* [Given data]
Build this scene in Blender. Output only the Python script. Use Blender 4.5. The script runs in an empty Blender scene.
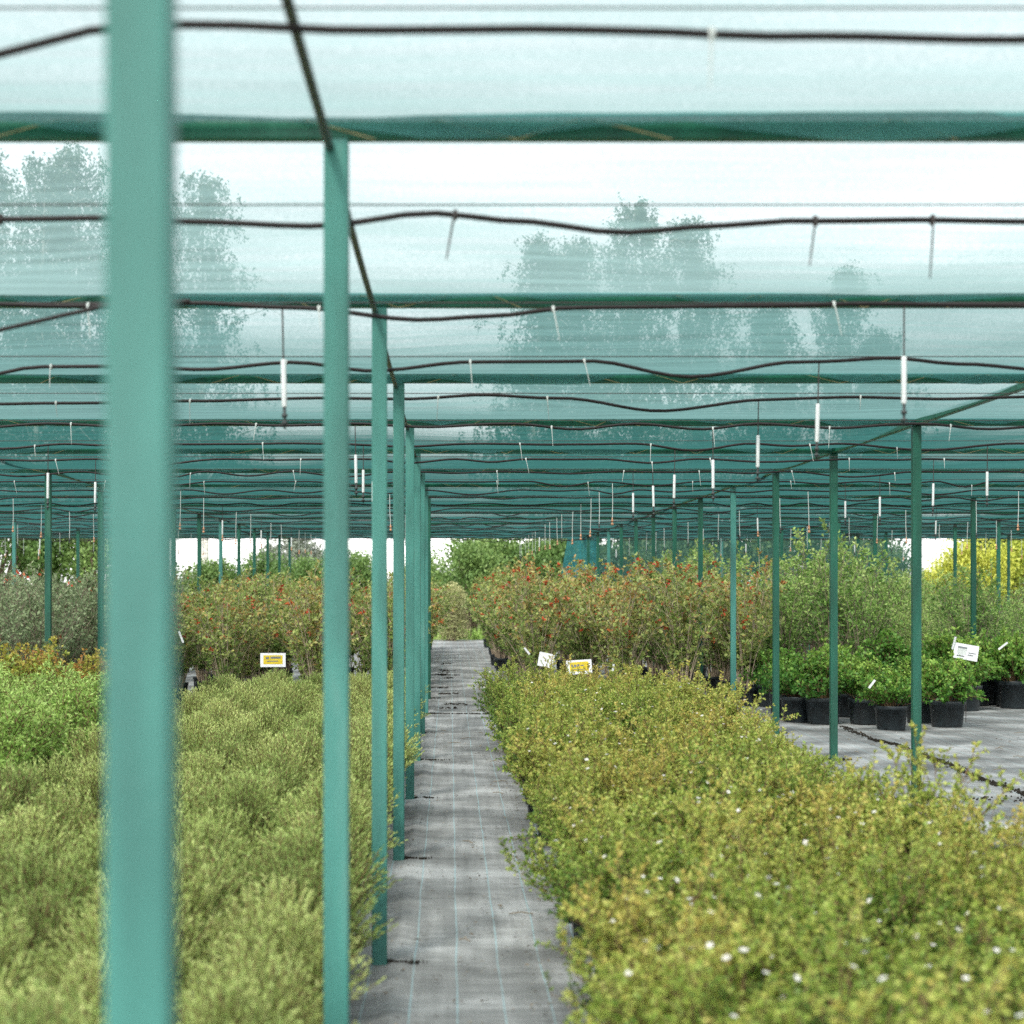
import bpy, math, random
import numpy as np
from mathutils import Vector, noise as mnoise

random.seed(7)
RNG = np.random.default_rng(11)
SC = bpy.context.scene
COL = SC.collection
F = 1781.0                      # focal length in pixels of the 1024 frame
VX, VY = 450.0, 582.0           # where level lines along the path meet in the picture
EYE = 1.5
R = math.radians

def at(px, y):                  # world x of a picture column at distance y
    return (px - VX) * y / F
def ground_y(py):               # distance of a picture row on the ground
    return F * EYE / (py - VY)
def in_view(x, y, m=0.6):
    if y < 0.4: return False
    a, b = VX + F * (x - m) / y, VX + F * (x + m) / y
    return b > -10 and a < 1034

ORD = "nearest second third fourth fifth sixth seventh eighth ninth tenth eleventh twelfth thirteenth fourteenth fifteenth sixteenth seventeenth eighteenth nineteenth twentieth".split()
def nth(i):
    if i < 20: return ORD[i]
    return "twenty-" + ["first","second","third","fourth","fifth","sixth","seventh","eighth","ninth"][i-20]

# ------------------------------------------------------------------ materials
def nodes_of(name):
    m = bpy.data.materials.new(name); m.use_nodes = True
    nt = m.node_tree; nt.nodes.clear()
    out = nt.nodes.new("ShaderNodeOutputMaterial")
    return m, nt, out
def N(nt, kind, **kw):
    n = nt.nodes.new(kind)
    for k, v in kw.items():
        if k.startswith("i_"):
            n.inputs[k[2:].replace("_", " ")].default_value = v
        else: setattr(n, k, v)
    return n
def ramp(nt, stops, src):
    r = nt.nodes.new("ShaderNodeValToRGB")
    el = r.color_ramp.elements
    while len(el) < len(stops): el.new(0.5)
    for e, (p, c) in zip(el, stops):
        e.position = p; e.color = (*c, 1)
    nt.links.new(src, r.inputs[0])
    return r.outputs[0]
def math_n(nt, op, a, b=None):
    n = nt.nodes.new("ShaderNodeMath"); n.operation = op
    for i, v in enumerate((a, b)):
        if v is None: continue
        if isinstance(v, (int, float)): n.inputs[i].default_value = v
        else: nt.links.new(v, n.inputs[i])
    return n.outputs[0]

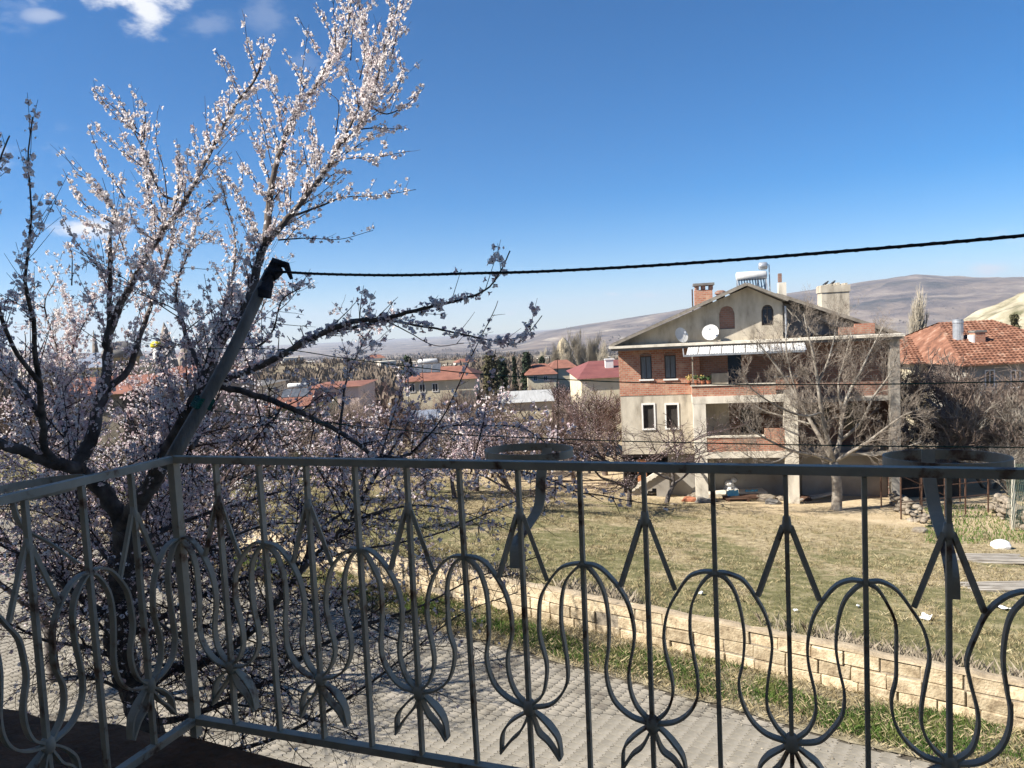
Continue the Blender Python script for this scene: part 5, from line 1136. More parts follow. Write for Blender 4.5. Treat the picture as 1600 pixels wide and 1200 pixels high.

* [What to produce]
Note how many lines in the listing above hold the string "pixels", then give only that figure.

* [The output]
2